CENVAT (Central) and State VAT credits could not be set off against each other.

### 4. State-Level Taxes Outside VAT

Several State-level taxes — such as luxury tax and entertainment tax — were not subsumed into VAT.

### 5. No Integration of Goods and Services

State-level VAT was charged on goods alone and was not integrated with the tax on services.

### 6. Exclusion of Services from State Tax Base

States could not tax services, which reduced their tax buoyancy (revenue-raising capacity).

### 7. Issues with CST (Central Sales Tax)

  • Caused tax distortion due to its cascading nature.
  • Non-VATable — no input credit allowed.
  • Being an origin-based tax, it violated the principle that tax should accrue to the jurisdiction of consumption.

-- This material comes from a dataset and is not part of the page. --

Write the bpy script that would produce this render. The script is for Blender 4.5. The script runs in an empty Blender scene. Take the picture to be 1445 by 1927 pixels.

## How GST Addresses These

  • Single tax on supply of goods/services → eliminates double taxation.
  • Seamless ITC across the chain → removes cascading.
  • Integration of goods + services + Centre + State taxes.
  • Destination-based taxation → revenue accrues to the consuming State.

Worked example

### Example 1

Example of cascading: A manufacturer's product valued at ₹1,000 attracted ₹125 excise duty (12.5%). The wholesaler paid VAT @14.30% on ₹1,125 = ₹160.88. Hence, VAT was effectively being charged on the excise component of ₹125 as well — this is the cascading effect that GST eliminates.

⚠️ Common exam mistakes

  • Saying GST removed all taxes — only certain indirect taxes were subsumed.
  • Believing CST was VATable — it was non-VATable, hence cascading.
  • Forgetting that CST being origin-based was a major issue, since GST is destination-based.